Zamolodtchikova, who turned 18 last Tuesday, had won the vault title after only being allowed to compete because Khorkina dropped out. Then she swiped gold from the former Playboy pin-up girl. ''I'm very upset about not winning the gold but it was good to have the crowd supporting me,`` Khorkina said, adding that she has not decided whether or not to retire for a likely model career. Khorkina scored 9.812 and looked to add floor gold to her uneven bars crown.

All-around champion and reigning world floor exercise champion Andreea Raducan of Romania fell back by touching down her right hand to steady herself on a landing and Simona Amanar, the all- around runner-up, 1996 Olympics floor runner-up and 1999 world floor runner-up, stepped out on her final landing and settled for third. But ''Zamo`` wowed the crowd with an upbeat routine to American jazz music and won with 9.850.

''I didn't `pinch' the gold,`` she said. ''I wasn't thinking I had to beat Svetlana. I just did my routine. Everything else was up to the judges.``

China's Liu Xuan, 21, captured the balance beam crown with 9.825 points with Russian 17-year-old Ekaterina Lobazniouk second at 9.787 and Russia's Elena ProduNova third at 9.775.

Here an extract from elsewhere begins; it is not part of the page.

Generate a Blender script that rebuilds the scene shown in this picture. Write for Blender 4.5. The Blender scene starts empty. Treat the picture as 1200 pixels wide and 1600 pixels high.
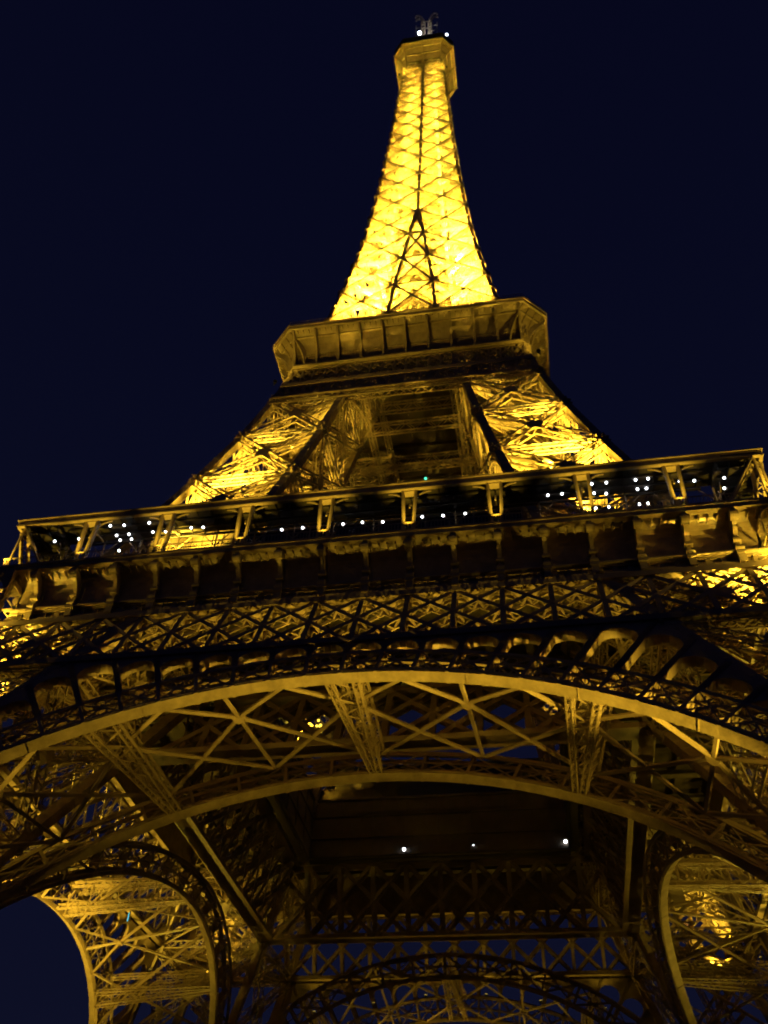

''This will be the perfect way to finish my career,`` Liu said. ''After 1996, I thought I wouldn't carry on. The results I have had have carried me on. To be able to get this gold medal is the best result ever.``

Reigning world all-around champion Maria Olaru of Romania was sixth at 9.700 with Chinese world balance beam champion Ling Jie, 17, a disappointing seventh at 9.675. Ivan Ivankov, who missed the 1996 Olympics after tearing his right achilles tendon two weeks before the Atlanta Games, missed his last chance to capture an Olympic medal at these games after disappointment in qualifying and all-round.